Da venerdì 18 ottobre Cuba è senza elettricità. Il guasto alla centrale elettrica più grande del Paese, chiamata Antonio Guiteras, ha lasciato al buio 10 milioni di cittadini cubani. Nelle stesse ore, sulla costa orientale dell’isola, si stava abbatendo l’uragano Oscar. Il blackout generale sta creando forti disagi a livello di spostamenti e funzionamento delle pompe dell’acqua, ma i problemi principali riguardano le scorte di cibo.

Il blackout peggiore negli ultimi due anni. Nel 2022 l’uragano Ian aveva fortemente danneggiato gli impianti elettrici e i cubani avevano dovuto attendere diversi giorni per il loro ripristino completo. Ora si ripete una situazione simile e complessa per la popolazione cubana, che si ritrova a vivere senza corrente in una stagione dove le temperature notturne sfiorano i 30 gradi. La situazione è poi aggravata dai venti causati dall’uragano, che stanno raggiungendo i 120 chilometri orari. Già giovedì 17 era stata annunciata dalle autorità dell’isola caraibica la chiusura di uffici e scuole per fronteggiare uno stato di «emergenza energetica», prima di piombare nel collasso energetico totale il giorno successivo. Il governo ha fatto sapere che l’obiettivo è quello di riuscire a rimettere in moto l’elettricità tra lunedì sera e martedì.

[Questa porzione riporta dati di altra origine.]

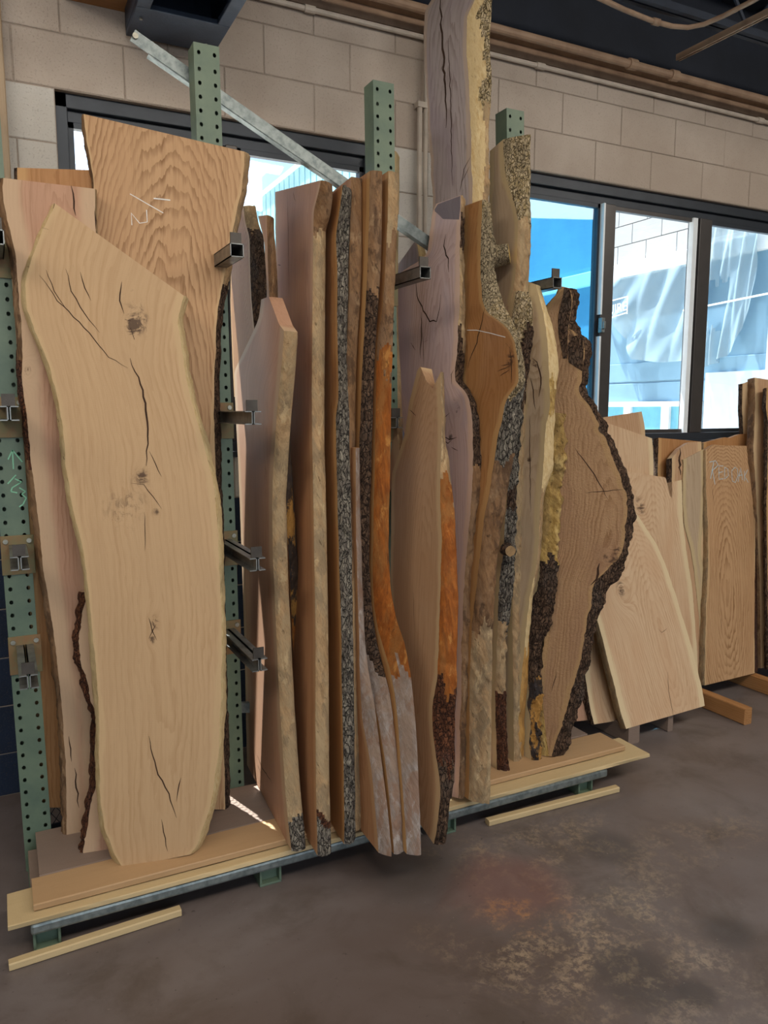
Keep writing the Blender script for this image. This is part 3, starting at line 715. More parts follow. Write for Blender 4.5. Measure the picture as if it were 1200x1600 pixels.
# heater box
h = empty('unit_heater', (.73, -.4, 3.05)); tag(h, 'dark blue steel heater box hanging over the left window', 'heater')
X0, X1, Y0, Y1 = -.185, .165, -.42, .37
MB().box(X0, X1, Y1-.25, Y1, 0, .02).box(X1-.05, X1, Y0, Y1-.25, 0, .02).box(X0, X0+.05, Y0, Y1-.25, 0, .02).box(X0, X1, Y0, Y0+.05, 0, .02).build('bottom_panel', M['heater'], h, bevel=.003)
MB().box(X0, X0+.01, Y0, Y1, .02, .42).box(X1-.01, X1, Y0, Y1, .02, .42).box(X0, X1, Y0, Y0+.01, .02, .42).box(X0, X1, Y1-.01, Y1, .02, .42).build('casing', M['heater'], h)
MB().box(X0+.01, X1-.01, Y0+.01, Y1-.01, .3, .31).build('core', M['heaterin'], h)
for k in range(7): MB().box(X0+.05, X1-.05, Y0+.08+k*.07, Y0+.085+k*.07, .14, .2).build('fin', M['heaterin'], h)
for dx, dy in ((.03, .3), (.03, .2), (.3, .3)): MB().disc((X0+dx, dy, -.006), (0, 0, 1), .006, .006, 8).build('screw', M['bolt'], h)
for dx in (X0+.03, X1-.03): MB().tube([(dx, 0, .5), (dx, 0, .87)], .006, 6).build('hanger_rod', M['joist'], h)
b = wbox('timber_offcut', (.44, -.2, 3.23), (.24, .5, .16), 'orange'); b.rotation_euler = (0, 0, 0); tag(b, 'orange stained timber block left of the heater', 'beam')
b = wbox('wood_strip', (.088, -.03, 2.5), (1.6, .035, .03), 'yellow'); b.rotation_euler = (0, rad(90), 0); tag(b, 'narrow tan wood strip upright on the wall left of the window', 'wood strip')
pc = empty('wall_pipe', (1.885, -.03, 1.4)); tag(pc, 'pair of upright painted conduits on the block pier', 'conduit')
MB().tube([(-.014, 0, 0), (-.014, 0, 1.62)], .012, 8).build('conduit', M['whitepipe'], pc)
MB().tube([(.018, 0, 0), (.018, 0, 1.95)], .011, 8).build('conduit', M['whitepipe'], pc)
MB().box(-.03, .035, -.015, .03, 1.60, 1.625).build('clamp', M['whitepipe'], pc)

# ------------------------------------------------------------------ cantilever rack
rack = empty('cantilever_rack', (1.05, -.6, 0)); tag(rack, 'green perforated steel rack holding the wood slabs upright', 'rack')
RO = np.array([1.05, -.6, 0])
def rk(name, mb, mat, parent=rack, **k):
    mb.v = [tuple(np.array(v)-RO) for v in mb.v]; return mb.build(name, mat, parent, **k)
PWD = .088; YF, YB = -.62, -.54
POST = [(.043, .018), (.735, .712), (1.43, 1.385), (2.10, 1.995)]
def post_x(i, z): return POST[i][0]+(POST[i][1]-POST[i][0])*z/2.82
hz = .0445
for i in range(4):
    m = MB(); nrow = int(2.82/hz)
    def P(u, y, z): return (post_x(i, z)-PWD/2+u, y, z)
    for r_ in range(nrow):
        z0 = r_*hz; z1 = z0+hz if r_ < nrow-1 else 2.82; zc = (z0+z1)/2
        def quad(a, b_, c, d_): b0 = len(m.v); m.v += [a, b_, c, d_]; m.f.append((b0, b0+1, b0+2, b0+3))
        quad(P(.028, YF, z0), P(.060, YF, z0), P(.060, YF, z1), P(.028, YF, z1))
        for ua, ub in ((0, .028), (.060, PWD)):
            uc = .017 if ua == 0 else .071
            ang = [225+45*k for k in range(8)]
            rect = [(ua, z0), ((ua+ub)/2, z0), (ub, z0), (ub, zc), (ub, z1), ((ua+ub)/2, z1), (ua, z1), (ua, zc)]
            b0 = len(m.v)
            for (u_, z_), a in zip(rect, ang):
                m.v.append(P(u_, YF, z_)); m.v.append(P(uc+.0062*math.cos(rad(a)), YF, zc+.0075*math.sin(rad(a)))); 
            for k in range(8): k2 = (k+1) % 8; m.f.append((b0+2*k, b0+2*k2, b0+2*k2+1, b0+2*k+1))
    # sides, back, top
    for a, b_ in ((P(0, YF, 0), P(0, YB, 0)), (P(0, YB, 0), P(PWD, YB, 0)), (P(PWD, YB, 0), P(PWD, YF, 0))):
        ua = a[0]-post_x(i, 0)+PWD/2; ub = b_[0]-post_x(i, 0)+PWD/2
        b0 = len(m.v); m.v += [P(ua, a[1], 0), P(ub, b_[1], 0), P(ub, b_[1], 2.82), P(ua, a[1], 2.82)]; m.f.append((b0, b0+1, b0+2, b0+3))
    b0 = len(m.v); m.v += [P(0, YF, 2.82), P(PWD, YF, 2.82), P(PWD, YB, 2.82), P(0, YB, 2.82)]; m.f.append((b0, b0+1, b0+2, b0+3))
    po = rk('post', m, M['green']); 
    if i == 0:
        # crayon arrow and digits on the leftmost post
        def cs(pts, w_=.004):
            v = []; f = []; a = [at(x, y, 1, YF-.0012) for x, y in pts]
            for p, q_ in zip(a, a[1:]):
                t_ = (q_-p)/np.linalg.norm(q_-p); sd = np.array([t_[2], 0, -t_[0]]); b0 = len(v)
                v += [tuple(p-sd*w_/2-RO), tuple(p+sd*w_/2-RO), tuple(q_+sd*w_/2-RO), tuple(q_-sd*w_/2-RO)]; f.append((b0, b0+1, b0+2, b0+3))
            mesh_obj('crayon_mark', v, f, M['greenchalk'], po)
        cs([(21, 733), (19.5, 704)]); cs([(12.5, 718), (19.5, 703)]); cs([(19.5, 703), (35, 722)])
        cs([(12, 756), (25, 742)]); cs([(23, 748), (34, 753), (19, 762), (17, 768), (27, 770)]); cs([(30, 762), (40, 768), (34, 772), (41, 778), (36, 788), (30, 792)])
    # foot: channel reaching forward on the floor
    xf = post_x(i, 0); 
    m = MB().box(xf-.038, xf+.038, -1.07, YB, 0, .008).box(xf-.038, xf-.030, -1.07, YB, .008, .062).box(xf+.030, xf+.038, -1.07, YB, .008, .062)
    m.box(xf-.030, xf-.012, -1.07, YB, .054, .062).box(xf+.012, xf+.030, -1.07, YB, .054, .062).box(xf-.03, xf+.03, -1.045, -1.04, .008, .054)
    rk('base_foot', m, M['green'], bevel=.0015)
    # arms
    zs = {0: ((2.10, .24), (1.60, .30), (1.150, .24), (.81, .34)), 1: ((2.115, .29), (1.585, .41), (1.115, .41), (.775, .40)), 2: ((2.095, .31), (1.56, .08)), 3: ((2.11, .27), (1.56, .08))}[i]
    for za, ln in zs:
        xa = post_x(i, za)+ (0 if i else .004); y1 = YF-ln; h_ = .042
        pl = rk('arm_plate', MB().box(xa-.05, xa+.05, YF-.006, YF-.0006, za-.10, za+.03), M['rust'], bevel=.001)
        rk('bolt', MB().disc((xa-.035, YF-.012, za+.012), (0, 1, 0), .008, .008), M['bolt'], pl); rk('bolt', MB().disc((xa+.035, YF-.012, za+.012), (0, 1, 0), .008, .008), M['bolt'], pl)
        if za > 2:   # square tube arm
            m = MB().box(xa-.022, xa+.022, y1, YF-.006, za-.003, za).box(xa-.022, xa+.022, y1, YF-.006, za-h_, za-h_+.003).box(xa-.022, xa-.019, y1, YF-.006, za-h_, za).box(xa+.019, xa+.022, y1, YF-.006, za-h_, za)
        else:        # two channels back to back
            m = MB()
            for sg in (-1, 1):
                m.box(min(xa+sg*.002, xa+sg*.005), max(xa+sg*.002, xa+sg*.005), y1, YF-.006, za-h_, za)
                m.box(min(xa+sg*.002, xa+sg*.026), max(xa+sg*.002, xa+sg*.026), y1, YF-.006, za-.003, za).box(min(xa+sg*.002, xa+sg*.026), max(xa+sg*.002, xa+sg*.026), y1, YF-.006, za-h_, za-h_+.003)
        ar = rk('arm', m, M['armsteel'])
        rk('end_stop', MB().box(xa-.018, xa+.018, y1+.01, y1+.016, za, za+.035), M['tab'], ar)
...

Crisi energetica. Il blackout si deve alla forte dipendenza dai combustibili fossili: sono otto le centrali termoelettriche su cui si basa la produzione di energia, in gran parte obsolete e spesso in fase di manutenzione, e cinque gli impianti galleggianti in affitto da società turche su cui fa affidamento. La produzione di carburante entro i propri confini copre soltanto un terzo di quanto necessita ogni giorno la popolazione. Il principale partner energetico cubano, il Venezuela, ha inoltre ridotto le sue esportazioni di petrolio negli ultimi anni. Nuovi investimenti per rendersi più indipendenti sul fronte energia, tramite l’impiego di rinnovabili e una decisa diversificazione, sono resi difficili dalla scarsità di risorse economiche e dal noto embargo, tutt’ora in vigore, voluto durante la Guerra Fredda dagli Stati Uniti.

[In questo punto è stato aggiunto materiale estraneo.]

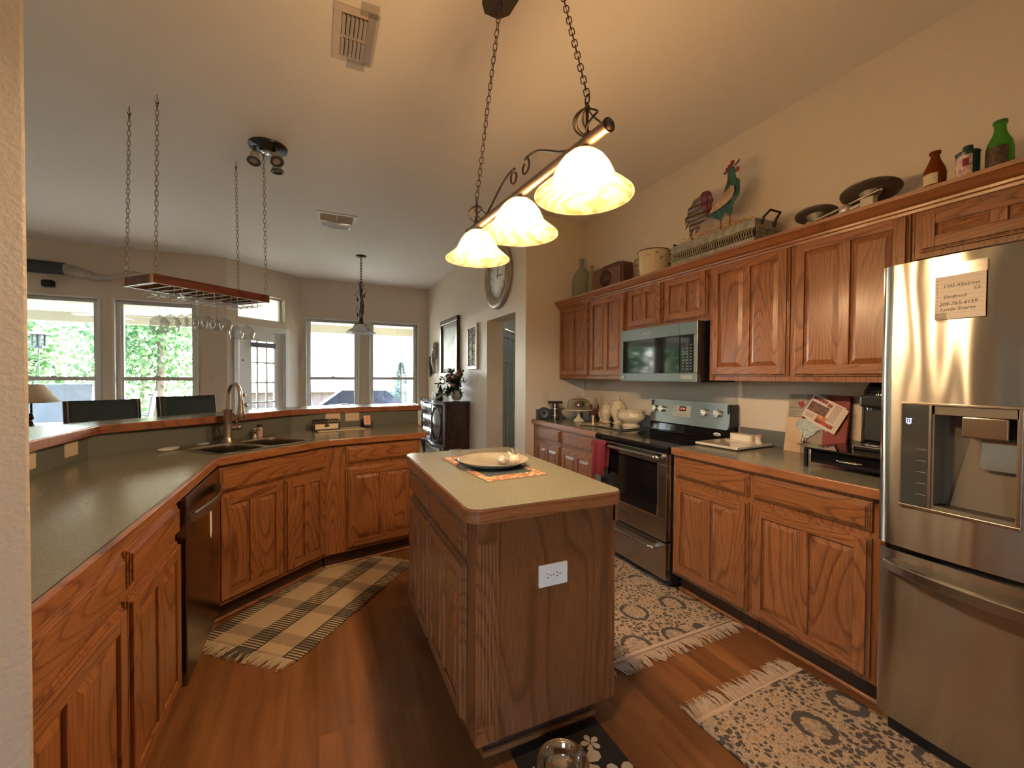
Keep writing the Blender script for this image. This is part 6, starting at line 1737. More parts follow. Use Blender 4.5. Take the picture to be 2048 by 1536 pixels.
FR2 = pm('fringe_beige', (.48, .35, .25), 1.0)
def floral(label, x0, x1, y0, y1, rz, seed, ends):
    cx, cy = (x0 + x1) / 2, (y0 + y1) / 2; w, l = x1 - x0, y1 - y0
    t = thing('floral_rug', label, 'rug', (cx, cy, 0), rz + PI / 2, 'black and beige floral rugs')
    mb = MB(); nx, ny = 50, 24; vs = []
    for j in range(ny + 1):
        for i in range(nx + 1):
            x = -l / 2 + l * i / nx; y = -w / 2 + w * j / ny; vs.append((x, y, .010 + .0012 * math.sin(x * 13 + y * 7)))
    fs = [(j * (nx + 1) + i, j * (nx + 1) + i + 1, (j + 1) * (nx + 1) + i + 1, (j + 1) * (nx + 1) + i) for j in range(ny) for i in range(nx)]
    mb.add(vs, fs, 0, True); o = mb.build('pile', floral_mat(seed), t); s_ = o.modifiers.new('t', 'SOLIDIFY'); s_.thickness = .009; s_.offset = -1
    for e in ends:
        MB().box(e * l / 2 - .008, e * l / 2 + .012, -w / 2, w / 2, .002, .0105).build('hem', FR2, t, bevel=.002)
        fringe(t, e * (l / 2 + .01), w - .01, e, .085, 240, FR2, seed * 7 + e, r=.0026, clump=.018)
    return t
floral('black and beige floral rug on the floor before the range', 1.20, 2.075, 1.60, 2.84, R(1.0), 1, (-1,))
floral('black and beige floral rug on the floor before the refrigerator', 1.36, 2.05, -.05, 1.185, R(2.0), 2, (1,))
# floor mat with flowers and dog bowl
fm_ = thing('flower_mat', 'black floor mat printed with white frangipani flowers at the end of the island', 'mat', (.806, 1.08, 0), 0)
MB().prism(rrect(-.183, .183, -.285, .285, .012, 3), 0, .004).build('mat', pm('mat_black', (.012, .012, .012), .5), fm_)
PW = pm('petal_white', (.52, .44, .34), .6)
rnd = random.Random(9)
for (fx, fy, s, a0) in ((.03, .135, 1.15, 10), (.125, .03, 1.0, 40), (-.02, .01, 1.1, 70), (.10, .19, .55, 20), (-.10, -.10, 1.1, 15), (.07, -.15, 1.1, 50), (-.14, .17, .35, 0)):
    mb = MB()
    for k in range(5):
        a = R(a0 + 72 * k); d = Vector((math.cos(a), math.sin(a), 0)); M_ = frame((fx, fy, .0041 + .0001 * k), d, (-math.sin(a), math.cos(a), 0))
        pts = [(.004, 0), (.02, -.012), (.042, -.022), (.060, -.018), (.068, -.002), (.060, .014), (.04, .019), (.018, .009)]
        mb.plate([(x * s, y * s) for x, y in pts], M_, .0004)
    mb.build('printed_flower', PW, fm_)
mb = MB()
for (fx, fy) in ((.03, .135), (.125, .03), (-.02, .01), (-.10, -.10), (.07, -.15)): mb.plate([(.007 * math.cos(2 * PI * i / 8), .007 * math.sin(2 * PI * i / 8)) for i in range(8)], Matrix.Translation((fx, fy, .0049)), .0002)
mb.build('flower_hearts', pm('heart_yellow', (.35, .22, .08), .6), fm_)
db = thing('pet_bowl', 'round shiny stainless steel pet bowl on the flower mat', 'bowl', (.745, 1.205, .0052), 0)
MB().shell([(.0001, .006), (.055, .006), (.066, .02), (.070, .052), (.074, .058), (.080, .060), (.088, .052), (.094, .008), (.092, 0), (.088, 0), (.087, .006), (.081, .052), (.072, .056), (.066, .05), (.062, .02), (.05, .003), (.0001, .003)], (0, 0, 0), 56).build('steel_bowl', pm('bowl_chrome', (.62, .58, .53), .06, 1), db)

# ================================================================ DINING AND LIVING AREA
# ---- sideboard
SX0, SX1, SY0, SY1, SZ = 1.50, 1.925, 5.63, 7.06, 1.005
sb = thing('sideboard', 'dark mahogany sideboard with serpentine front and cabriole legs against the wall', 'sideboard', (SX1, SY0, 0), PI / 2)
# local: x along +Y (length), y = -X world -> front at y=+depth
Ls, Ds = SY1 - SY0, SX1 - SX0
def sfront(x, extra=0.0):
    u = x / Ls; return Ds - .05 + .05 * math.sin(PI * u) ** .7 + .018 * math.cos(4 * PI * u) * -1 + extra
def sslab(mb, z0, z1, ex, mi=0, sx0=0, sx1=0):
    n = 30; pts = [(-sx0, 0.004)] + [(Ls + sx1, .004)]
    pts += [(Ls + sx1 - (Ls + sx0 + sx1) * k / n, sfront(min(max(Ls - Ls * k / n, 0), Ls), ex)) for k in range(n + 1)]
    mb.prism(pts, z0, z1, mi)
mb = MB(); sslab(mb, .36, SZ - .03, 0); mb.build('case', DARKW, sb)
mb = MB(); sslab(mb, SZ - .03, SZ, .03, 0, .025, .025); mb.build('top', pm('mahogany_gloss', (.030, .014, .011), .12, coat=.8), sb, bevel=.008)
mb = MB(); sslab(mb, .345, .375, .018, 0, .012, .012); mb.build('base_rail', DARKW, sb, bevel=.006)
for x in (.05, Ls - .05):
    for y in (.05, None):
        yy = y if y else sfront(x) - .045
        s_y = 1 if y is None else .3; s_x = -1 if x < .5 else 1
        mb = MB(); mb.tube([(x, yy, .37), (x + s_x * .018, yy + s_y * .02, .30), (x + s_x * .012, yy + s_y * .012, .20), (x, yy, .10), (x + s_x * .015, yy + s_y * .02, .03), (x + s_x * .025, yy + s_y * .03, .0)], [.048, .046, .030, .019, .020, .032], 12)
        mb.build('leg', DARKW, sb)
mb = MB()
for k in range(20):
    pass
mb.box(.03, Ls - .03, .02, .035, .30, .36); mb.build('apron', DARKW, sb)
def on_front(x, z, off): 
    return (x, sfront(x, off), z)
for a, b in ((.07, .42), (Ls - .42, Ls - .07)):
    c = (a + b) / 2; pts = [on_front(c + .145 * math.cos(q), .68 + .24 * math.sin(q), .004) for q in [2 * PI * k / 40 for k in range(40)]]
    dpts = [(xx, zz) for xx, zz in ((a, .40), (b, .40), (b, .95), (a, .95))]
    mb = MB(); n = 10
    vs = []
    for k in range(n + 1):
        x = a + (b - a) * k / n; vs += [on_front(x, .40, .006), on_front(x, .95, .006)]
    mb.add(vs, [(2 * k, 2 * k + 1, 2 * k + 3, 2 * k + 2) for k in range(n)], 0, True); dr = mb.build('door', DARKW, sb); s_ = dr.modifiers.new('t', 'SOLIDIFY'); s_.thickness = .006
    MB().tube([(x, y + .004, z) for x, y, z in pts], .008, 8, True).build('oval_molding', DARKW, dr)
    kx = b - .03 if a < .3 else a + .03
    MB().ball(on_front(kx, .68, .016), .012, 6).build('knob', pm('old_brass', (.35, .26, .14), .3, .9), dr)
for z0, z1 in ((.40, .57), (.59, .76), (.78, .95)):
    a, b = .44, Ls - .44; mb = MB(); n = 12; vs = []
    for k in range(n + 1):
        x = a + (b - a) * k / n; vs += [on_front(x, z0, .008), on_front(x, z1, .008)]
    mb.add(vs, [(2 * k, 2 * k + 1, 2 * k + 3, 2 * k + 2) for k in range(n)], 0, True); dr = mb.build('drawer', DARKW, sb); s_ = dr.modifiers.new('t', 'SOLIDIFY'); s_.thickness = .008
    for x in (a + .10, b - .10):
        zc_ = (z0 + z1) / 2 + .01; mb = MB(); mb.ball(on_front(x - .035, zc_, .014), .008, 6).ball(on_front(x + .035, zc_, .014), .008, 6)
        mb.tube([on_front(x - .035, zc_, .02), on_front(x - .02, zc_ - .022, .024), on_front(x + .02, zc_ - .022, .024), on_front(x + .035, zc_, .02)], .004, 6)
        mb.build('bail_handle', pm('pewter', (.55, .52, .48), .25, 1), dr)
SW = Matrix.Translation(sb.location) @ Matrix.Rotation(PI / 2, 4, 'Z')
def on_sb(x, y, z=0.0):
    p = SW @ Vector((x, y, SZ + .0008 + z)); return tuple(p)
t = thing('wine_caddy', 'dark wooden wine caddy with bottle and upside-down glasses on the sideboard', 'wine caddy', on_sb(.62, .26), R(70))
mb = MB(); mb.box(-.13, .13, -.05, .05, 0, .015).box(-.17, .17, -.07, .07, .225, .243).box(-.012, .012, -.012, .012, .243, .26); mb.build('wood_frame', DARKW, t, bevel=.004)
mb = MB(); mb.cyl((0, .03, .015), (0, .03, .225), .010, 10); mb.build('post', DARKW, t)
t = thing('wine_bottle', 'dark wine bottle with pale label standing inside the wine caddy', 'bottle', on_sb(.60, .262, .0155))
MB().lathe([(.0001, 0), (.034, 0), (.037, .006), (.037, .12), (.030, .145), (.013, .175), (.012, .195), (.0001, .197)], (0, 0, 0), 20).build('glass_body', pm('wine_dark', (.008, .014, .01), .08, coat=.5), t)
wrap(t, 'paper_label', .0376, 0, 360, .03, .09, LC, 24)
sbg = [(.52, .33, 'goblet upside down on the caddy side nearest the camera'), (.66, .33, 'goblet upside down at the front of the wine caddy, beyond the bottle'), (.74, .22, 'goblet upside down at the far end of the wine caddy'), (.46, .21, 'goblet upside down between wine caddy and flower vase')]
gp = None
for x, y, lb in sbg:
    if gp is None:
        gp = wine_glass('goblet', lb, 'goblets on the sideboard', .20, .046, .11, .036, tap=.78); g = gp
        for ch in g.children: pass
    else: g = copy_tree(gp); g['label'] = lb
    p = on_sb(x, y, .2015); g.location = p
t = thing('flower_vase', 'round pale ceramic vase holding roses and ivy on the near end of the sideboard', 'vase', on_sb(.20, .13))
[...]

Le proteste. Domenica sera alcuni abitanti di Santo Suárez, un quartiere nel sud-ovest de L’Avana, sono scesi in strada sbattendo pentole e padelle in segno di protesta. Nuove contestazioni, dunque, dopo le prime avvenute nella notte di sabato in varie zone del Paese, come mostrano varie foto sui social e come riferisce il portale vicino ai dissidenti al governo «14 y Medio». Il presidente cubano Miguel Díaz-Canel ha annunciato, parlando in televisione in tenuta militare, che tutti i responsabili dei disordini saranno perseguiti «con la severità prevista dalle leggi rivoluzionarie». Il suo governo – ha aggiunto – «non tollererà turbative dell’ordine pubblico».